Day 36 – O Cebreiro to Triacastela


Day 36 – May 8 O Cebreiro (Km 154) to Triacastela (Km 134) = 20 km – Cumulative 610 km

"
Two days ago we were in the land of up. For 12 km we went up. Except for a couple of very short down sections we went up all day. And when we were finished we had arrived in the village ofO Cebriero perched on top of the world, at least that part of the world we were in (1300m.) O Cebriero started as a celtic village and is built of stone walls and thatched roofs. In winter it has only 12 residents but in summer it is filled with `pilgrims and bus tourists.

Yesterday was the land of down. All day for 18 km we came down to Tricastela. Going down is always more difficult and yesterday I fell for the first time. large llose stones and I knew they had the potential to trip me up and so they did. However not much damage except to my ego."

From Sue Schubert

"It is still sunny and we are entering Galicia!

Spain has around a dozen autonomous regions, and Galicia is one of them (located in the Lugo region). Castilla-León, which we left this morning, is another of the regions--all of which have their own local traditions and customs.

This afternoon we enter Galicia, the Gaelic part of Spain and much like Scotland, due to the invasion of the Celts long ago. We see heather, hear bagpipe music and walk through mostly green, lush and pastoral countryside grazed by cattle, sheep, pigs, sheep and chickens. In fact along the trail we passed a farm where the woman was sheering sheep by hand, while her husband looked on! The mountains of Galicia are the first objects in 5,000 km that the westerly winds coming across the Atlantic hit so there is, indeed, an immediate change of weather as we hit the mountaintop. Misty, foggy, much cooler.

Galicia shares many similarities with other Celtic regions--too poor to provide much employment for its large family structures, emigration of its younger men is common. However, the pilgrimmage of close to 100,00 people per year has brought a dependable income to many. Galicia is one of several regions of Spain with its own language, Gallego, which the people speak, along with Castillian (Spanish), which is the national language.
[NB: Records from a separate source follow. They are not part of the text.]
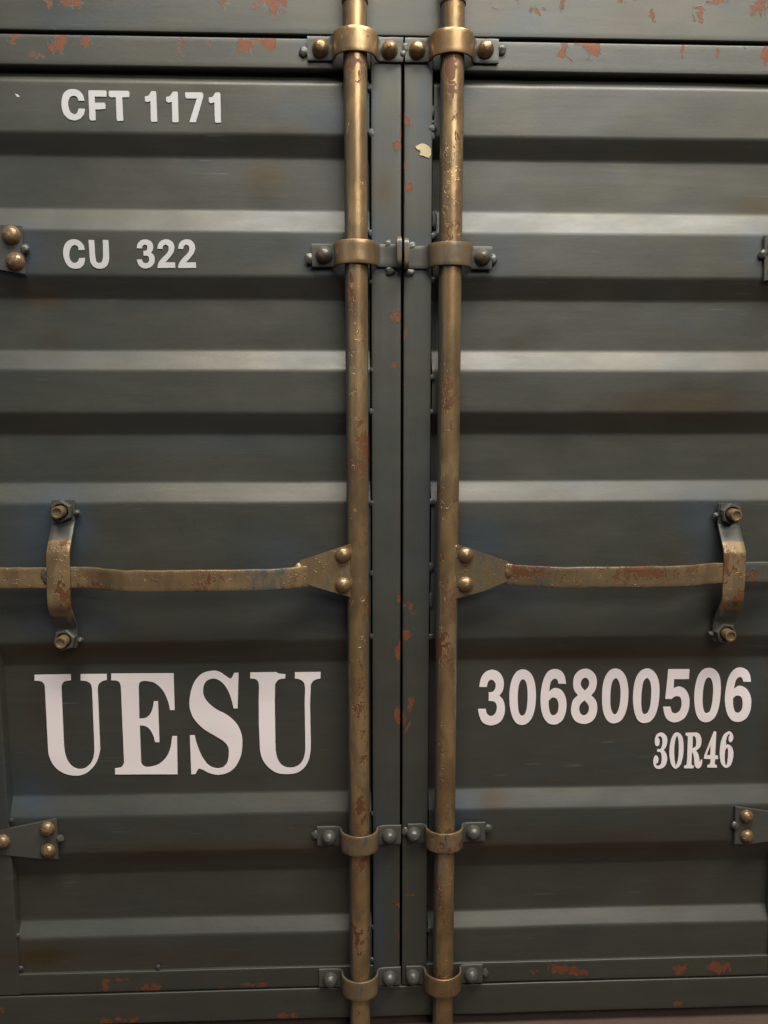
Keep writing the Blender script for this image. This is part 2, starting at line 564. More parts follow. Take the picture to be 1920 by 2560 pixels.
def corrugation():
    C, D = -8 * U, -34 * U      # crest and recess depth (negative = behind the frame face)
    rows = [  # (left row, right row, depth, corner radius class)
        (160, 168, D), (180, 187, C), (288, 298, C), (340, 350, D), (449, 466, D), (496, 507, C), (593, 602, C), (645, 652, D),
        (754, 762, D), (797, 803, C), (888, 893, C), (936, 940, D), (1040, 1040, D), (1083, 1085, C), (1382, 1379, C), (1425, 1429, D),
        (1712, 1698, D), (1756, 1749, C), (1832, 1826, C), (1876, 1870, D), (1973, 1965, D), (2015, 2004, C)]
    pts = []
    for l, r, d in rows:
        pts.append((zpos(l, r, d / U), -d))
    top = (z_rail_b + 0.012, -D)
    end = (z_bot_rail_t - 0.012, -C)
    pts = [top] + pts + [end]
    # round the bends: broad at the recess side, tight at the crest side
    out = [pts[0]]
    for a, b, c in zip(pts, pts[1:], pts[2:]):
        A, B, Cc = Vector(a), Vector(b), Vector(c)
        deep = abs(b[1] + D) < 1e-6
        rad = (0.0095 if c[1] > b[1] else 0.003) if deep else 0.0035
        d1 = (A - B)
        d2 = (Cc - B)
        k = min(rad, d1.length * .45, d2.length * .45)
        p0 = B + d1.normalized() * k
        p2 = B + d2.normalized() * k
        for i in range(7):
            t = i / 6
            q = p0 * (1 - t) ** 2 + B * 2 * t * (1 - t) + p2 * t * t
            out.append((q.x, q.y))
    out.append(pts[-1])
    res = [out[0]]
    for a, b in zip(out, out[1:]):
        L = math.dist(a, b)
        k = max(1, int(L / 0.007))
        for i in range(1, k + 1):
            res.append((a[0] + (b[0] - a[0]) * i / k, a[1] + (b[1] - a[1]) * i / k))
    return res


PROFILE = corrugation()


def make_door(x0, x1, side, label):
    """door leaf: frame mesh with the corrugated panel as child"""
    bm = bmesh.new()
    if side < 0:
        i0, i1 = xl_in, sl0
        outer, inner = (x0, xl_in), (sl0, sl1)
    else:
        i0, i1 = sr1, xr_in
        outer, inner = (xr_in, x1), (sr0, sr1)
    for a, b in (outer, inner):
        bar(bm, a, b, 0, BACK, z_bot_gap, z_gap_top, 0.0016, 'Z', 0.0055, 0.0006)
    bar(bm, i0 + .0002, i1 - .0002, 0.0004, BACK, z_rail_b, z_gap_top, 0.0024, 'X', 0.0055, 0.0006)
    bar(bm, i0 + .0002, i1 - .0002, 0.0004, BACK, z_bot_gap, z_bot_rail_t, 0.0013, 'X', 0.0055, 0.0006)
    d = link('door', from_bm(bm, 'door'), M_PAINT, root, wear_and_tint, label=label)
    # panel
    bm = bmesh.new()
    px0, px1 = i0 + (0.0 if side < 0 else 0.0022), i1 - (0.0022 if side < 0 else 0.0)
    n = int((px1 - px0) / 0.008)
    grid = []
    for j, (z, y) in enumerate(PROFILE):
        row = []
        for i in range(n + 1):
            x = px0 + (px1 - px0) * i / n
            v = Vector((x, y, z))
            # pressed sheet is never dead flat
            v.y += 0.0017 * noise.noise(Vector((x * 5, z * 7, side))) + 0.0005 * noise.noise(Vector((x * 19, z * 24, 3 + side)))
            v.z += 0.0010 * noise.noise(Vector((x * 4, z * 6, 8 + side)))
            row.append(bm.verts.new(v))
        grid.append(row)
    for a, b in zip(grid, grid[1:]):
        for i in range(n):
            bm.faces.new((a[i], a[i + 1], b[i + 1], b[i]))
    bmesh.ops.recalc_face_normals(bm, faces=bm.faces[:])
    bm.normal_update()
    if bm.faces[:][0].normal.y > 0:
        for f in bm.faces:
            f.normal_flip()
    r_ = bmesh.ops.extrude_face_region(bm, geom=bm.faces[:])
    for v in r_['geom']:
        if isinstance(v, bmesh.types.BMVert):
            v.co.y += 0.0025
    link('corrugated_panel', from_bm(bm, 'corrugated_panel'), M_PAINT, d, wear_and_tint, autosmooth=50)
    return d


door_l = make_door(xl_out, None, -1, 'left door leaf with cubic capacity figures and large serif letters')
door_r = make_door(None, xr_out, 1, 'right door leaf with the long nine digit number')

# header, sill, posts, body
bm = bmesh.new()
bar(bm, xl_out - 0.002, xr_out + 0.002, -0.0012, 0.06, z_gap_top + 0.0042, z_hdr_t, 0.0016, 'X', 0.006, 0.0008)
link('header_beam', from_bm(bm, 'header_beam'), M_PAINT, root, wear_and_tint)
bm = bmesh.new()
bar(bm, xl_out - 0.002, xr_out + 0.002, 0.0, 0.06, z_sill_b, z_bot_gap - 0.0035, 0.0016, 'X', 0.006, 0.0008)
link('sill_beam', from_bm(bm, 'sill_beam'), M_PAINT, root, wear_and_tint)
for a, b in ((xl_out - 0.08, xl_out - 0.005), (xr_out + 0.005, xr_out + 0.08)):
    bm = bmesh.new()
    bar(bm, a, b, -0.004, 0.09, 0.012, z_hdr_t + 0.01, 0.003, 'Z', 0.02)
    link('corner_post', from_bm(bm, 'corner_post'), M_PAINT, root, wear_and_tint)
bm = bmesh.new()
bar(bm, xl_out - 0.06, xr_out + 0.06, 0.065, 1.2, z_sill_b + .002, z_hdr_t + 0.004, 0.003, 'X', 0.1)
link('container_body', from_bm(bm, 'container_body'), M_DARK, root)
# near-black sheet added behind the doors to keep the joints dark
bm = bmesh.new()
bar(bm, xl_out, xr_out, BACK + 0.001, BACK + 0.012, z_bot_gap - .01, z_gap_top + .01, 0.001, 'X', 0.1)
link('gap_backing', from_bm(bm, 'gap_backing'), M_DARK, root)

# ------------------------------------------------------------------ lettering
def contour(s):
    pts, corner = [], []
    for tok in s.split():
        c = tok.endswith('!')
        x, y = tok.rstrip('!').split(',')
        pts.append(Vector((float(x), float(y))))
        corner.append(c)
    n = len(pts)
    out = []
    for i in range(n):
        p1, p2 = pts[i], pts[(i + 1) % n]
        c1, c2 = corner[i], corner[(i + 1) % n]
        out.append(p1)
        if c1 and c2:
            continue
        p0 = pts[i - 1] if not c1 else p1 - (p2 - p1) * 0.6
        p3 = pts[(i + 2) % n] if not c2 else p2 + (p2 - p1) * 0.6
        for k in range(1, 7):
            t = k / 7
            q = 0.5 * ((2 * p1) + (p2 - p0) * t + (2 * p0 - 5 * p1 + 4 * p2 - p3) * t * t + (3 * p1 - p0 - 3 * p2 + p3) * t ** 3)
            out.append(q)
    return out


def lettering(contours, prot, parent, mat, label, th=0.0007):
    """contours: [(x0, y0, scale, [string, ...])]; thin vinyl characters standing on the sheet"""
    cu = bpy.data.curves.new('lettering', 'CURVE')
    cu.dimensions = '2D'
    cu.fill_mode = 'BOTH'
    cu.extrude = th / 2
    for x0, y0, s, strs in contours:
        for st in strs:
            pts = contour(st)
            sp = cu.splines.new('POLY')
            sp.points.add(len(pts) - 1)
            sp.use_cyclic_u = True
            for i, q in enumerate(pts):
                w_ = P(x0 + q.x / s, y0 + q.y / s, prot)
                sp.points[i].co = (w_.x, w_.z, 0, 1)
    tmp = bpy.data.objects.new('tmp', cu)
    col.objects.link(tmp)
    dg = bpy.context.evaluated_depsgraph_get()
    dg.update()
    me = bpy.data.meshes.new_from_object(tmp.evaluated_get(dg))
    bpy.data.objects.remove(tmp)
    y = -prot * U
    me.transform(Matrix(((1, 0, 0, 0), (0, 0, -1, y), (0, 1, 0, 0), (0, 0, 0, 1))))
    # let the vinyl follow the slightly wavy sheet
    side = -1 if parent is door_l else 1
    for v in me.vertices:
        x, z = v.co.x, v.co.z
        v.co.y += 0.0017 * noise.noise(Vector((x * 5, z * 7, side))) + 0.0005 * noise.noise(Vector((x * 19, z * 24, 3 + side)))
    me.materials.clear()
    return link('lettering', me, mat, parent, smooth=False, label=label)


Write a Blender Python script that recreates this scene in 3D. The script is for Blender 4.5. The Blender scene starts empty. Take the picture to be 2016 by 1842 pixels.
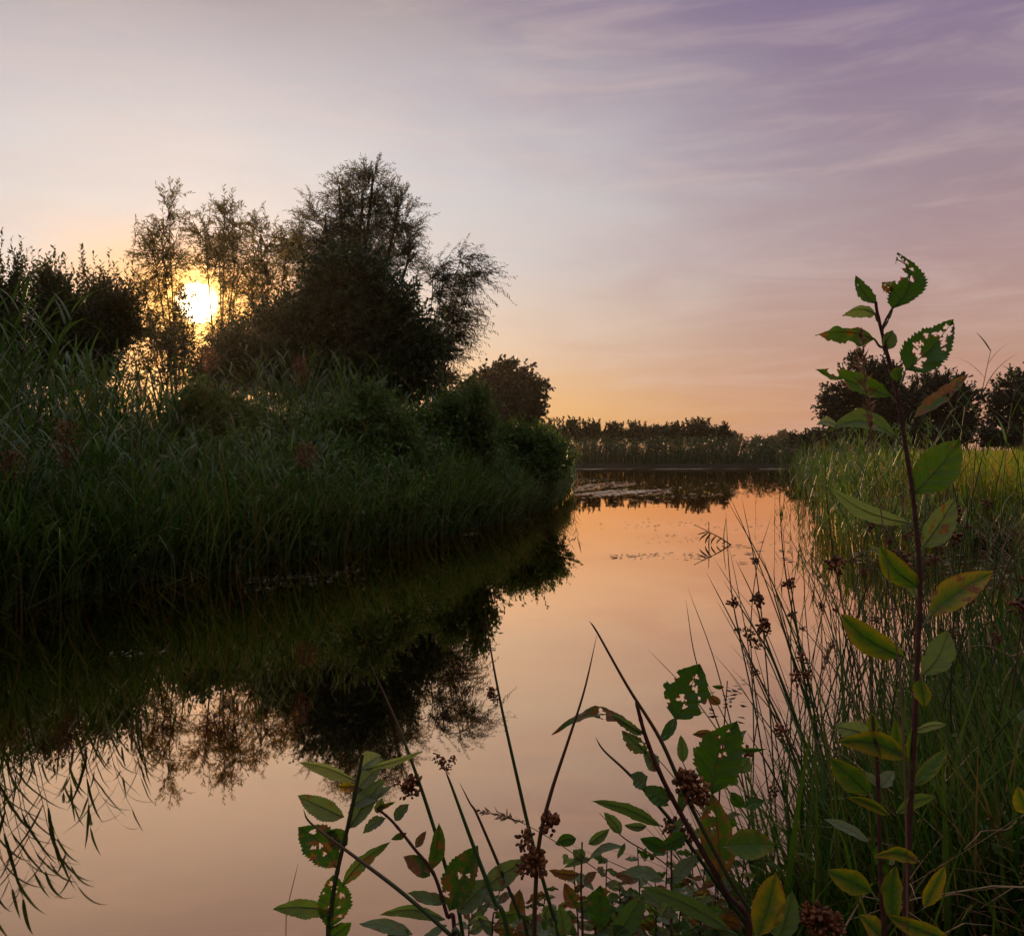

I must tell you about Jean, our front (wo)man, so to speak! Because Jean doesn´t hike, she arrives at our destination hours ahead of us. In the meantime, she has had time to find our hostal, register us and become acquainted. Where is the internet cafe (or a computer for rent)? She knows. Where should we eat lunch? She knows that, too. What sights should we see? Jean is our guide. She has evolved into the unofficial welcome wagon of each town we stay in--greeting and helping pilgrims in any way she can. Probably the funniest was when she arrived at the Brazilian Albergue ahead of us. She had had time to learn the ropes, welcome the pilgrims that Cristina, the owner, didn´t have time to welcome, show people to the dormitory, and, the next day before her taxi arrived, have time to clean the entire dormitory! Like Jean said, the albergues have very strict rules and everyone must be out by 8am. Since her taxi wasn´t arriving until 10, she had to get to work!"